Relative positions of O $2s$ bands computed by semilocal functionals in FM and AFM states. The $2s$ band positions obtained from the LSDA are set to zero. The value of $F_x(s,\alpha )$ is evaluated with the assumption that $s$→0 and α = 0 for the spherical-like single-orbital region.

Figure 7

Calculated spin-polarized density of states of FM rutile-type ${\mathrm{VO}}_2$ from different exchange-correlation functionals: (a) PBE, (b) TPSS, (c) MGGA_MS2, and (d) HSE06. The angular-momentum-projected densities of states on the $3d$ orbitals are also shown for the up- spin direction. The vertical line refers to the Fermi level.

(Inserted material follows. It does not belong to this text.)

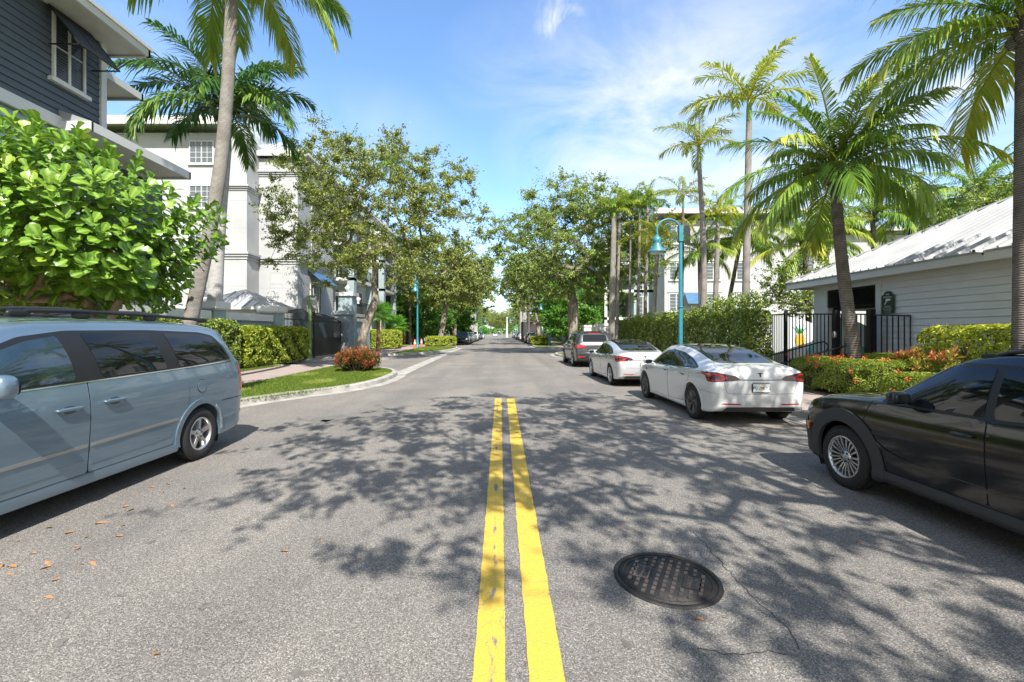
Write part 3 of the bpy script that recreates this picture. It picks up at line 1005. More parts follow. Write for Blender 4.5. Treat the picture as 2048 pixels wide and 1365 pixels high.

The notation for five $3d$ states of the V atom is defined in crystallographic Cartesian coordinates $\left(X\text{−}Y\text{−}Z\right)$.

Figure 8

Computed percent errors of equilibrium cell volume in three different magnetic states by semilocal and nonlocal functionals. For the RPA, the equilibrium cell volume is obtained by fitting the total energy versus volume curve to the equation of state.

Figure 9

The α dependence of meta-GGA exchange enhancement factors for different $s$ values. The LDA and PBE approximation are represented by horizontal lines because both exchange functionals show no dependence on α.

Figure 10

Position dependence of α near a V nucleus in rutile ${\mathrm{VO}}_2$. The all-electron $3p$ and $3d$ orbitals for a free $\mathrm{V}{}^{+4}$ ion, in arbitrary units, are also shown. These orbitals are obtained by solving the nonrelativistic Schrödinger equations using the PBE approximation for the exchange-correlation energy in the OPIUM code [62].